THE TASK. Every line in the listing is to be echoed verbatim.
-- Begin DATASET CONTENT --
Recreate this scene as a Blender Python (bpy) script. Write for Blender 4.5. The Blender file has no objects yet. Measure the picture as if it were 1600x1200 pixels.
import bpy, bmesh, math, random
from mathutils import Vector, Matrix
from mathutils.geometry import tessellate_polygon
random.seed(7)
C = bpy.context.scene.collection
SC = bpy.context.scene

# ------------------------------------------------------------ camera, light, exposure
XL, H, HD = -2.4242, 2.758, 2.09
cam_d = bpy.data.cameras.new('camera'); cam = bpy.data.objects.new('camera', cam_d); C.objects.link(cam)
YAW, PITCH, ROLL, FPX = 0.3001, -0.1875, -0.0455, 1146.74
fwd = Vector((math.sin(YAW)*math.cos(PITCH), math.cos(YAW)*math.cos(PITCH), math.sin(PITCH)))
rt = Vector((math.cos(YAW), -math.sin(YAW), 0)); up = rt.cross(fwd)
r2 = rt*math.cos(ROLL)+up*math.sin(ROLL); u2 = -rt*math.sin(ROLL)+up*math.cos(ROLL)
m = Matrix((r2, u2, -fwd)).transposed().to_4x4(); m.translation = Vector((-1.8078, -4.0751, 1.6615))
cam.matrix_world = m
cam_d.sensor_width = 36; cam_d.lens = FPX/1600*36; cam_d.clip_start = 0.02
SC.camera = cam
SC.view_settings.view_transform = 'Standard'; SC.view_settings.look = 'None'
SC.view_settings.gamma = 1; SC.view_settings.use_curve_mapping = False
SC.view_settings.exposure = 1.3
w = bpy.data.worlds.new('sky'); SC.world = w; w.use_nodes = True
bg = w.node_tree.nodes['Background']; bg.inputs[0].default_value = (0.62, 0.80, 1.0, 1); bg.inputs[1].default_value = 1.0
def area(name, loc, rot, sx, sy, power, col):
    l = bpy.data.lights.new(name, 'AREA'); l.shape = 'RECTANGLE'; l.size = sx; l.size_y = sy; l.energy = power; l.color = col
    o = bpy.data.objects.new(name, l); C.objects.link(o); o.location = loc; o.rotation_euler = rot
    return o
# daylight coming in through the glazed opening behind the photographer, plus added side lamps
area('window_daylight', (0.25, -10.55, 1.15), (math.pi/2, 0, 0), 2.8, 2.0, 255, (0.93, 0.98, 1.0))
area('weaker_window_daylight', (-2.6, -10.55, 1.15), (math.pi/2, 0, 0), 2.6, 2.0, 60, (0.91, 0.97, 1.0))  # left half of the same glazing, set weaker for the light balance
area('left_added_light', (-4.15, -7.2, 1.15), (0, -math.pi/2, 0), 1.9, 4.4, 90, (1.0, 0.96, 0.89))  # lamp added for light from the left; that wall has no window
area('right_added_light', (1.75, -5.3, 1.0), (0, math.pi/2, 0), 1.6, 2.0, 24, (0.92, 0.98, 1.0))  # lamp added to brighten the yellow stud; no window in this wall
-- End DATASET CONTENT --
FINISHED TASK.
Recreate this scene as a Blender Python (bpy) script. Write for Blender 4.5. The Blender file has no objects yet. Measure the picture as if it were 1600x1200 pixels.
import bpy, bmesh, math, random
from mathutils import Vector, Matrix
from mathutils.geometry import tessellate_polygon
random.seed(7)
C = bpy.context.scene.collection
SC = bpy.context.scene

# ------------------------------------------------------------ camera, light, exposure
XL, H, HD = -2.4242, 2.758, 2.09
cam_d = bpy.data.cameras.new('camera'); cam = bpy.data.objects.new('camera', cam_d); C.objects.link(cam)
YAW, PITCH, ROLL, FPX = 0.3001, -0.1875, -0.0455, 1146.74
fwd = Vector((math.sin(YAW)*math.cos(PITCH), math.cos(YAW)*math.cos(PITCH), math.sin(PITCH)))
rt = Vector((math.cos(YAW), -math.sin(YAW), 0)); up = rt.cross(fwd)
r2 = rt*math.cos(ROLL)+up*math.sin(ROLL); u2 = -rt*math.sin(ROLL)+up*math.cos(ROLL)
m = Matrix((r2, u2, -fwd)).transposed().to_4x4(); m.translation = Vector((-1.8078, -4.0751, 1.6615))
cam.matrix_world = m
cam_d.sensor_width = 36; cam_d.lens = FPX/1600*36; cam_d.clip_start = 0.02
SC.camera = cam
SC.view_settings.view_transform = 'Standard'; SC.view_settings.look = 'None'
SC.view_settings.gamma = 1; SC.view_settings.use_curve_mapping = False
SC.view_settings.exposure = 1.3
w = bpy.data.worlds.new('sky'); SC.world = w; w.use_nodes = True
bg = w.node_tree.nodes['Background']; bg.inputs[0].default_value = (0.62, 0.80, 1.0, 1); bg.inputs[1].default_value = 1.0
def area(name, loc, rot, sx, sy, power, col):
    l = bpy.data.lights.new(name, 'AREA'); l.shape = 'RECTANGLE'; l.size = sx; l.size_y = sy; l.energy = power; l.color = col
    o = bpy.data.objects.new(name, l); C.objects.link(o); o.location = loc; o.rotation_euler = rot
    return o
# daylight coming in through the glazed opening behind the photographer, plus added side lamps
area('window_daylight', (0.25, -10.55, 1.15), (math.pi/2, 0, 0), 2.8, 2.0, 255, (0.93, 0.98, 1.0))
area('weaker_window_daylight', (-2.6, -10.55, 1.15), (math.pi/2, 0, 0), 2.6, 2.0, 60, (0.91, 0.97, 1.0))  # left half of the same glazing, set weaker for the light balance
area('left_added_light', (-4.15, -7.2, 1.15), (0, -math.pi/2, 0), 1.9, 4.4, 90, (1.0, 0.96, 0.89))  # lamp added for light from the left; that wall has no window
area('right_added_light', (1.75, -5.3, 1.0), (0, math.pi/2, 0), 1.6, 2.0, 24, (0.92, 0.98, 1.0))  # lamp added to brighten the yellow stud; no window in this wall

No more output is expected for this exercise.